A funny thing happened on the way to my email

I don’t know about you but I love newsletters, or those email opt-ins that give you lots of tips about topics of interest.  I probably subscribe to 20 newsletters, follow a couple of hundred blogs and have several Google alerts on various topics.  It’s stuff like this that really makes me love the Internet.  You can learn so much, so quickly from so many sources. In a word, it’s awesome.

Naturally, one of my major interests is writing, the craft of it, marketing it, improving it, etc.  So I subscribe to several publications on writing and they land in my inbox regularly.  In particular I subscribed to email tips from a copywriter whom I’d come to admire.

Today’s topic was about something I was pretty familiar with and I felt compelled to respond to the article, which I thought would be fine considering the writer frequently mentions emails he gets from readers.

So I happily responded to his article and sent it off, thinking that he might even respond and how lovely it might be to have a small conversation, via email about the topic.

Well, I got a response but not one I would have ever expected. It was  short and said, “I don’t know what you’re talking about, I haven’t written anything on (the topic) in ages.” Which was awfully strange since the topic was right there in the title of the article. And it maybe it was just my imagination but I really got that he was beyond irritated and maybe even indignant that I had written him.

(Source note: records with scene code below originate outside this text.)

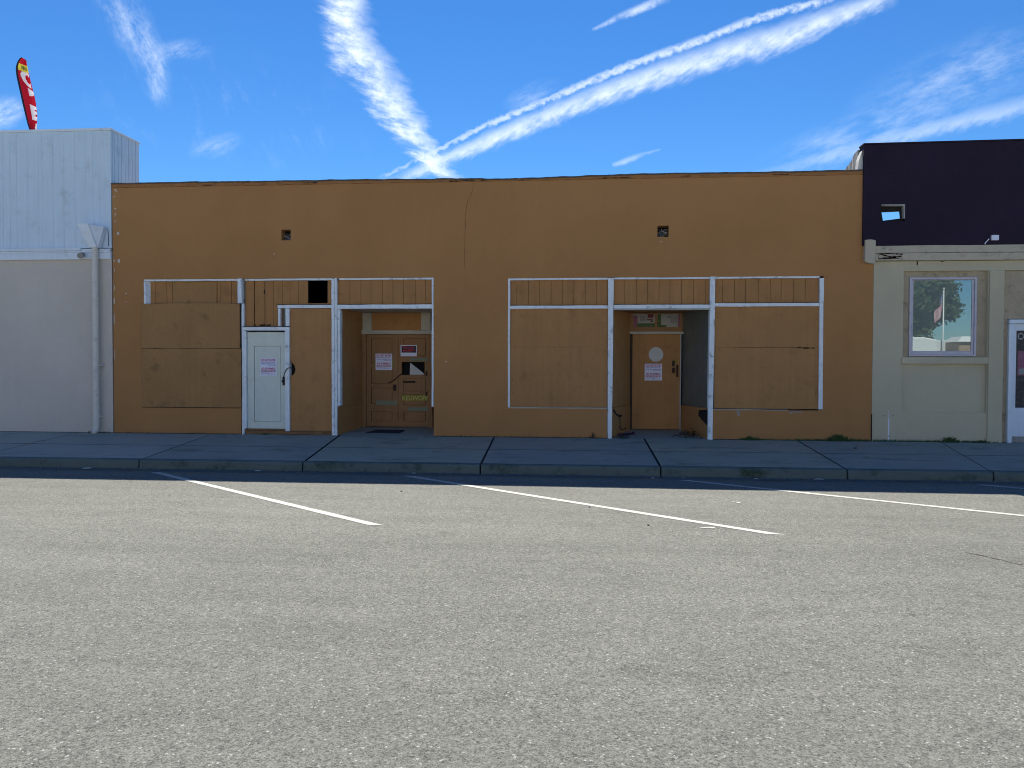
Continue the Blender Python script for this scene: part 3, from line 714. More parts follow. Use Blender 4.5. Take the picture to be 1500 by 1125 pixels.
m = MB(); m.box(gx_(986), gx_(992), Y1 - .004, Y1 - .001, gz_(533), gz_(526.5)); m.build('lock_plate', M['tape_yellow'], rd, .001)
# sign window over the door
m = MB(); hol = [(gx_(928), gx_(959.5), gz_(479), gz_(460)), (gx_(963), gx_(997), gz_(479), gz_(460))]
m.wall([.98, 2.14, hol[0][0], hol[0][1], hol[1][0], hol[1][1]], [2.143, 2.53, hol[0][2], hol[0][3]], hol, Y1 + .01, .05)
tw = m.build('transom_window', M['door_brown'], shop, .002)
def colour(c): return mat('poster_%s' % c[0], c[1], .6, .15, 14)
PC = {k: mat('faded_print_' + k, v, .55, .22, 12, (.30, .29, .28), .5, 14) for k, v in dict(white=(.36, .37, .36), green=(.065, .125, .04), pink=(.27, .10, .15), red=(.20, .03, .045), dark=(.05, .045, .045), grey=(.27, .27, .27)).items()}
PCL = list(PC.values()); PI = {k: i for i, k in enumerate(PC)}
def poster(par, rects, base, y, name='poster'):
    m = MB(); m.mi = PI[base[0]]; m.box(*base[1][:2], y, y + .01, *base[1][2:])
    for i, (c, x0, x1, z0, z1) in enumerate(rects):
        m.mi = PI[c]; yy = y - .0012 * (i + 1); m.poly([(x0, yy, z0), (x1, yy, z0), (x1 - random.uniform(-.01, .01), yy, z1), (x0 + random.uniform(-.01, .01), yy, z1)])
    return m.build(name, PCL, par)
A = hol[0]; w, h = A[1] - A[0], A[3] - A[2]
poster(tw, [('green', A[0] + .2 * w, A[1], A[2], A[2] + .30 * h), ('pink', A[0], A[0] + .19 * w, A[2], A[2] + .9 * h), ('red', A[0] + .66 * w, A[0] + .93 * w, A[2] + .72 * h, A[3]), ('red', A[0] + .63 * w, A[0] + .9 * w, A[2] + .52 * h, A[2] + .62 * h), ('dark', A[0] + .82 * w, A[0] + .93 * w, A[2] + .38 * h, A[2] + .5 * h), ('grey', A[0] + .3 * w, A[0] + .58 * w, A[2] + .45 * h, A[2] + .85 * h)], ('white', A), Y1 + .035)
A = hol[1]; w, h = A[1] - A[0], A[3] - A[2]
poster(tw, [('green', A[0], A[0] + .17 * w, A[2], A[3]), ('green', A[0], A[0] + .40 * w, A[2], A[2] + .16 * h), ('pink', A[0] + .90 * w, A[1], A[2], A[3]), ('dark', A[0] + .42 * w, A[0] + .46 * w, A[2] + .7 * h, A[2] + .86 * h), ('dark', A[0] + .52 * w, A[0] + .55 * w, A[2] + .7 * h, A[2] + .86 * h), ('grey', A[0] + .58 * w, A[0] + .88 * w, A[2] + .3 * h, A[2] + .8 * h)], ('white', A), Y1 + .035)
m = MB(); m.box(.5, 2.6, 1.44, 1.5, -.05, 2.6); m.build('recess_backing', M['dark'], shop)

# ------------------------------------------------------------------ notices, signs, mat on the doors
def notice(x0, x1, z0, z1, y, label, tilt=0):
    mb = MB(); n = 5; mb.mi = 0
    w, h = x1 - x0, z1 - z0
    for i in range(n):
        a, b_ = x0 + w * i / n, x0 + w * (i + 1) / n
        mb.hexa([(a, y, z0), (b_, y, z0), (b_, y, z1), (a, y, z1)], [(a, y + .0015, z0), (b_, y + .0015, z0), (b_, y + .0015, z1), (a, y + .0015, z1)])
    yy = y - .0015
    text_polys(mb, 'DO NOT ENTER', x0 + .06 * w, x1 - .07 * w, z1 - .185 * h, z1 - .045 * h, yy, 1)
    text_polys(mb, 'UNSAFE TO ENTER OR OCCUPY', x0 + .06 * w, x1 - .12 * w, z1 - .265 * h, z1 - .215 * h, yy, 2)
    text_polys(mb, 'BY ORDER OF THE BUILDING OFFICIAL', x0 + .06 * w, x1 - .06 * w, z1 - .36 * h, z1 - .31 * h, yy, 2)
    text_polys(mb, 'VIOLATORS WILL BE CITED', x0 + .5 * w, x1 - .06 * w, z1 - .43 * h, z1 - .395 * h, yy, 2)
    text_polys(mb, 'NO SE PERMITE', x0 + .09 * w, x1 - .10 * w, z1 - .665 * h, z1 - .545 * h, yy, 1)
    text_polys(mb, 'ENTRAR PELIGROSO', x0 + .06 * w, x1 - .06 * w, z1 - .815 * h, z1 - .69 * h, yy, 1)
    text_polys(mb, 'EDIFICIO CERRADO', x0 + .08 * w, x1 - .4 * w, z1 - .885 * h, z1 - .845 * h, yy, 2)
    text_polys(mb, 'NO QUITAR', x0 + .5 * w, x1 - .1 * w, z1 - .94 * h, z1 - .905 * h, yy, 2)
    o = mb.build('notice', [M['paper'], M['ink_red'], M['ink_violet']])
    return tag(o, label, 'notice', 'do-not-enter notices on the doors')
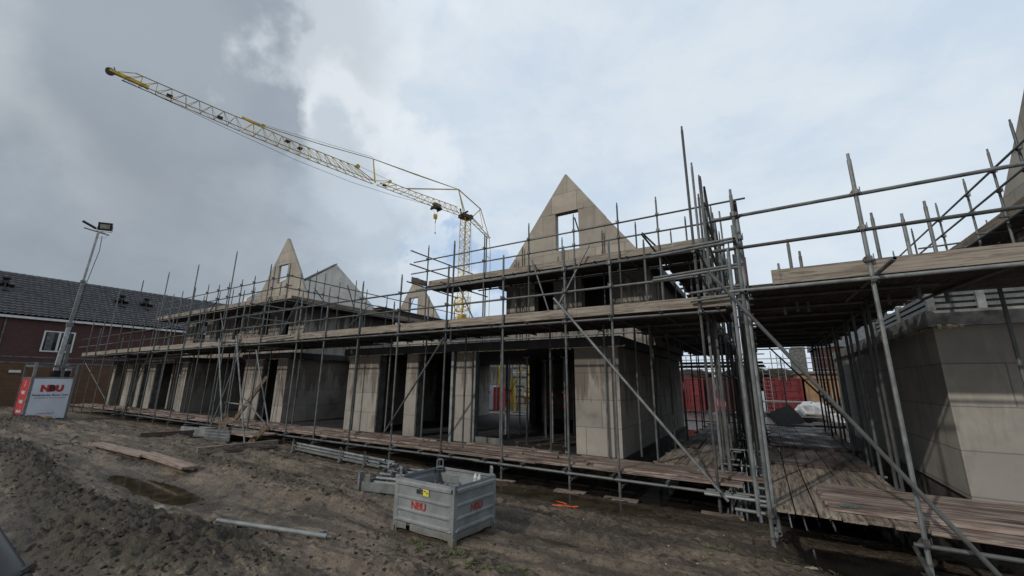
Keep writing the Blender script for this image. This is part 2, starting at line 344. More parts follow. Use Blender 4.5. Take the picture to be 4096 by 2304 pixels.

And possibly was saying between the lines that I was some kind of nut.

Suffice to say that I unsubscribed and assured him in my short response to his response that I wouldn’t bother him again.

Okay, so why did I bring this up?

Here’s the thing, we who make our living via the Internet and aren’t dealing with people face-to-face have to realize that a few words splashed on digital page can make or break us. This particular fellow writes regularly about how important it is to know your prospect/customer and that you should use language that speaks to them, that it is the customer/client/prospect who is important, not what you think.  And ironically, his response went against everything he preaches.

Which is unfortunate because now I don’t believe him.  Now I think maybe he is just full of it or possibly himself.  Now, I have no desire for his products or services, nor will I recommend him to anyone for any reason. And a chunk of goodwill that he had worked hard to build with me is now just gone.

You may think, so what?  He lost one person from his email list.  True, maybe I am the only person who has ever emailed him to which he responded that way.  But logic tells me, if he would respond to one person that way, he’d probably respond to others the same way.  Which probably means he is messing up his own goodwill. And I’m one of those people who when they discover someone who I think is great, I recommend them to everyone I know, then there’s also those people who will not hear about him.  So maybe now he’s lost people he could have had.

And the word gets around.  You should never think it doesn’t because it does.  And you never know how much damage you are doing to yourself by one seemingly small incident.

Manners really never do go out of style

Unfortunately, because of the anonymity of the Internet, we feel a little freer to be rude, curt or unkind.  Believing it won’t come back to us, because we’re safe behind our keyboards and monitors.  We believe that manners maybe aren’t as important as they used to be, maybe even that it’s an old-fashioned concept and we have the freedom to be as rude, crude or mean as we feel like being.

And people sure do seem to get away with it.  You see it all the time on social networking sites, forums, comments on articles and blog posts, especially if the topic is even slightly controversial, the mud really slings.

However, if you hope to make a living or even just part of your living (like say with a website) on the Internet, it’s good practice to keep those manners bright and shiny.

Even if someone sends you a lame email.  Even if someone says something you think is stupid or rude.  Even if you really had a bad day and needed to lash out. Once it’s out there, it’s out there.  And it’s really hard if not impossible to take back.